Sixteen Visions of One Shoe
There are maybe five shoes in history that transcend category and become objects—things people relate to not as footwear but as cultural artifacts. The Adidas Superstar. The Asics Mexico 66. And the Nike Air Max, which has been quietly shaping how a certain kind of person thinks about design, color, and the street since 1987. Not just a shoe. A document of a particular moment in how cities looked and what people wanted to signal by what they wore.

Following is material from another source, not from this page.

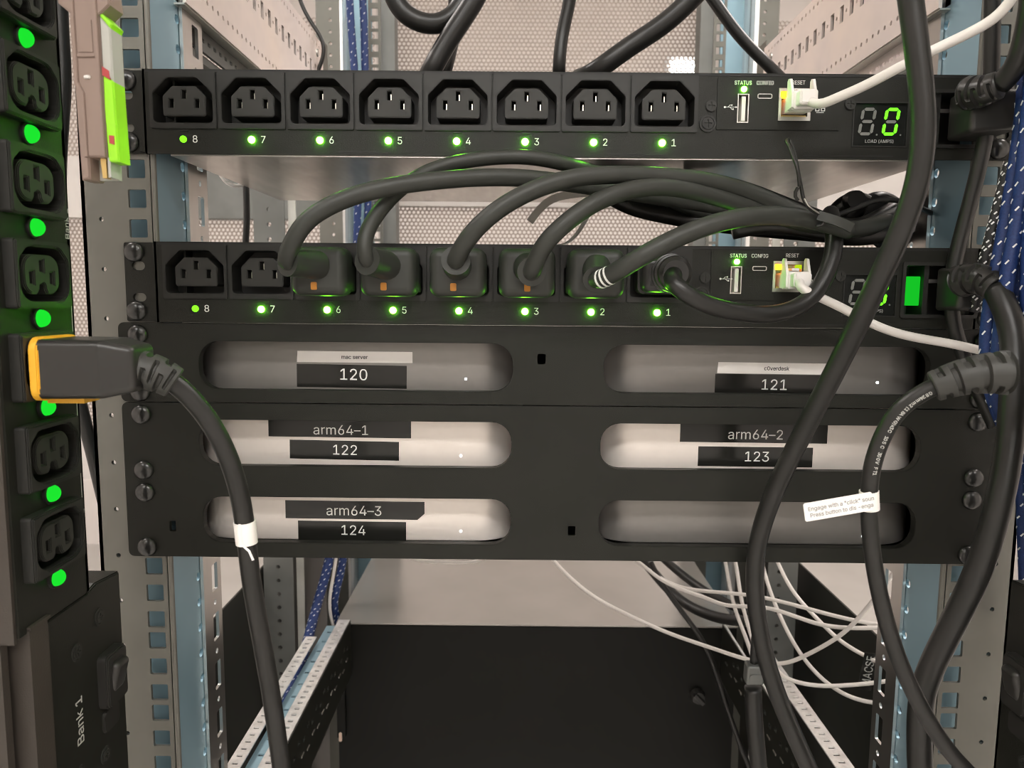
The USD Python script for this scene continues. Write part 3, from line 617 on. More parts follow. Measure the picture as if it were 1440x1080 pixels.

Hypebeast and Nike Greater China commissioned sixteen Asian artists—illustrators, animators, video artists—to make short films in its honor. The brief, if there was one, appears to have been "do whatever you want," because the results are startlingly varied: some painterly, some kinetic, several pushing into anime territory, others closer to fine-art video. Contributors include Wang Junkai and Tommy Ng, PRONOUNCE, Lauren Tsai, John Yuyi, Zhang Zhoujie, Yoshirotten, Naohiro Fujisaki and Shangda, Chino Lam, AXJ, Chris Cheung, Avivi, Li Wei, Tai Chaiyu Hao, Da Bei Yu Zhou, Lu Yang, and Li Yong. The range makes a quiet argument: that the Air Max means something different to each generation that grew up with it, and that Asia has been producing some of the most interesting design and animation work going.
Worth watching all sixteen back to back. Rare that brand-commissioned content earns that.